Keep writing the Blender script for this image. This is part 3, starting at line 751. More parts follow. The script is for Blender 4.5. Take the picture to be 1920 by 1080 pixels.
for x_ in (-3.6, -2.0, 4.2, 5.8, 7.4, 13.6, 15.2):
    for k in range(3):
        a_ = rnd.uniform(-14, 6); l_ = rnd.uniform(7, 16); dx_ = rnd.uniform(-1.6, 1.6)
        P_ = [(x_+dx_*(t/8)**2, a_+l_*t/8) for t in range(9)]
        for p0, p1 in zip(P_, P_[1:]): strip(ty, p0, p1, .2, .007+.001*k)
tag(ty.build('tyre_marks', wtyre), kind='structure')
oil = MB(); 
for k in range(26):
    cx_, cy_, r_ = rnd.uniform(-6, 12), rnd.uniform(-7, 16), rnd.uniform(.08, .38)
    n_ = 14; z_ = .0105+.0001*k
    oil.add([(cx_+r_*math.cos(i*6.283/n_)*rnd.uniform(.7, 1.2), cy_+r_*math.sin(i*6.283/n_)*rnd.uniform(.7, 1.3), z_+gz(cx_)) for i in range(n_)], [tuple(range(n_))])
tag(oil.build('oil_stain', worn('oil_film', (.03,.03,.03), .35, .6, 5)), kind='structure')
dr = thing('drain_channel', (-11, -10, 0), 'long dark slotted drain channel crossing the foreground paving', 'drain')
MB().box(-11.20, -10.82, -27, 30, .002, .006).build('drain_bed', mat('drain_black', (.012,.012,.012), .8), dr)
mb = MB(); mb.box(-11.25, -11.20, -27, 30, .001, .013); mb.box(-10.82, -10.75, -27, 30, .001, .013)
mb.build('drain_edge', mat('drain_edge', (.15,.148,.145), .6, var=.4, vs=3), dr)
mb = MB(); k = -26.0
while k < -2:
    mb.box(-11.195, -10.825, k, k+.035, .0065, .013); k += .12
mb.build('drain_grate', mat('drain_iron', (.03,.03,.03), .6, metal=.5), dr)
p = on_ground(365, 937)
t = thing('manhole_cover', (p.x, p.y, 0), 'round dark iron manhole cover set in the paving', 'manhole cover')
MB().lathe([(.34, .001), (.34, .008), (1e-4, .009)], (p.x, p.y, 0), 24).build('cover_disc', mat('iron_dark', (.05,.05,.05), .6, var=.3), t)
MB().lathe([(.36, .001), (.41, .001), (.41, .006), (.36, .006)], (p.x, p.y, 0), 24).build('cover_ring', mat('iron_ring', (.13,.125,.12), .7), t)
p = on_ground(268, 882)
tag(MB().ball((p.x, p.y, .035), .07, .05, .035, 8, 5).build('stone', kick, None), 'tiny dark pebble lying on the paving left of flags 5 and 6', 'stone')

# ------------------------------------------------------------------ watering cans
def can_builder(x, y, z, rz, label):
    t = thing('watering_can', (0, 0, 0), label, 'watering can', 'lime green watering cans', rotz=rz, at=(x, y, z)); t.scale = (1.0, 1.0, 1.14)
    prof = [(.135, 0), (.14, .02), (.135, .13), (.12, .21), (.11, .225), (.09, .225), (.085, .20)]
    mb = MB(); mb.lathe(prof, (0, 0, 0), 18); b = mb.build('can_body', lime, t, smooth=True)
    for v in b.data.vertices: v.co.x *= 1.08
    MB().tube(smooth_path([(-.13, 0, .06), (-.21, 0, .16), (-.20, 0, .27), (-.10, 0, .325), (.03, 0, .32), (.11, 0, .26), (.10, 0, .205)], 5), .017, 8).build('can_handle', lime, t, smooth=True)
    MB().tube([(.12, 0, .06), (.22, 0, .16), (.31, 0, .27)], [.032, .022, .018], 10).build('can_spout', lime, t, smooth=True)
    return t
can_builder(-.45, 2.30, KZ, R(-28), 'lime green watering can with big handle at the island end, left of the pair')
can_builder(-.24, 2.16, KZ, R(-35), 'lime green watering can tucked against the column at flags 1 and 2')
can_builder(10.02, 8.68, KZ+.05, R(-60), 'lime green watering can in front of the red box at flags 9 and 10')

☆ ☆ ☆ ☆

● GIVEN REQUEST
Extract each line from the listing above, please, and repeat it exactly.

● FINAL RESULT
Keep writing the Blender script for this image. This is part 3, starting at line 751. More parts follow. The script is for Blender 4.5. Take the picture to be 1920 by 1080 pixels.
for x_ in (-3.6, -2.0, 4.2, 5.8, 7.4, 13.6, 15.2):
    for k in range(3):
        a_ = rnd.uniform(-14, 6); l_ = rnd.uniform(7, 16); dx_ = rnd.uniform(-1.6, 1.6)
        P_ = [(x_+dx_*(t/8)**2, a_+l_*t/8) for t in range(9)]
        for p0, p1 in zip(P_, P_[1:]): strip(ty, p0, p1, .2, .007+.001*k)
tag(ty.build('tyre_marks', wtyre), kind='structure')
oil = MB(); 
for k in range(26):
    cx_, cy_, r_ = rnd.uniform(-6, 12), rnd.uniform(-7, 16), rnd.uniform(.08, .38)
    n_ = 14; z_ = .0105+.0001*k
    oil.add([(cx_+r_*math.cos(i*6.283/n_)*rnd.uniform(.7, 1.2), cy_+r_*math.sin(i*6.283/n_)*rnd.uniform(.7, 1.3), z_+gz(cx_)) for i in range(n_)], [tuple(range(n_))])
tag(oil.build('oil_stain', worn('oil_film', (.03,.03,.03), .35, .6, 5)), kind='structure')
dr = thing('drain_channel', (-11, -10, 0), 'long dark slotted drain channel crossing the foreground paving', 'drain')
MB().box(-11.20, -10.82, -27, 30, .002, .006).build('drain_bed', mat('drain_black', (.012,.012,.012), .8), dr)
mb = MB(); mb.box(-11.25, -11.20, -27, 30, .001, .013); mb.box(-10.82, -10.75, -27, 30, .001, .013)
mb.build('drain_edge', mat('drain_edge', (.15,.148,.145), .6, var=.4, vs=3), dr)
mb = MB(); k = -26.0
while k < -2:
    mb.box(-11.195, -10.825, k, k+.035, .0065, .013); k += .12
mb.build('drain_grate', mat('drain_iron', (.03,.03,.03), .6, metal=.5), dr)
p = on_ground(365, 937)
t = thing('manhole_cover', (p.x, p.y, 0), 'round dark iron manhole cover set in the paving', 'manhole cover')
MB().lathe([(.34, .001), (.34, .008), (1e-4, .009)], (p.x, p.y, 0), 24).build('cover_disc', mat('iron_dark', (.05,.05,.05), .6, var=.3), t)
MB().lathe([(.36, .001), (.41, .001), (.41, .006), (.36, .006)], (p.x, p.y, 0), 24).build('cover_ring', mat('iron_ring', (.13,.125,.12), .7), t)
p = on_ground(268, 882)
tag(MB().ball((p.x, p.y, .035), .07, .05, .035, 8, 5).build('stone', kick, None), 'tiny dark pebble lying on the paving left of flags 5 and 6', 'stone')

# ------------------------------------------------------------------ watering cans
def can_builder(x, y, z, rz, label):
    t = thing('watering_can', (0, 0, 0), label, 'watering can', 'lime green watering cans', rotz=rz, at=(x, y, z)); t.scale = (1.0, 1.0, 1.14)
    prof = [(.135, 0), (.14, .02), (.135, .13), (.12, .21), (.11, .225), (.09, .225), (.085, .20)]
    mb = MB(); mb.lathe(prof, (0, 0, 0), 18); b = mb.build('can_body', lime, t, smooth=True)
    for v in b.data.vertices: v.co.x *= 1.08
    MB().tube(smooth_path([(-.13, 0, .06), (-.21, 0, .16), (-.20, 0, .27), (-.10, 0, .325), (.03, 0, .32), (.11, 0, .26), (.10, 0, .205)], 5), .017, 8).build('can_handle', lime, t, smooth=True)
    MB().tube([(.12, 0, .06), (.22, 0, .16), (.31, 0, .27)], [.032, .022, .018], 10).build('can_spout', lime, t, smooth=True)
    return t
can_builder(-.45, 2.30, KZ, R(-28), 'lime green watering can with big handle at the island end, left of the pair')
can_builder(-.24, 2.16, KZ, R(-35), 'lime green watering can tucked against the column at flags 1 and 2')
can_builder(10.02, 8.68, KZ+.05, R(-60), 'lime green watering can in front of the red box at flags 9 and 10')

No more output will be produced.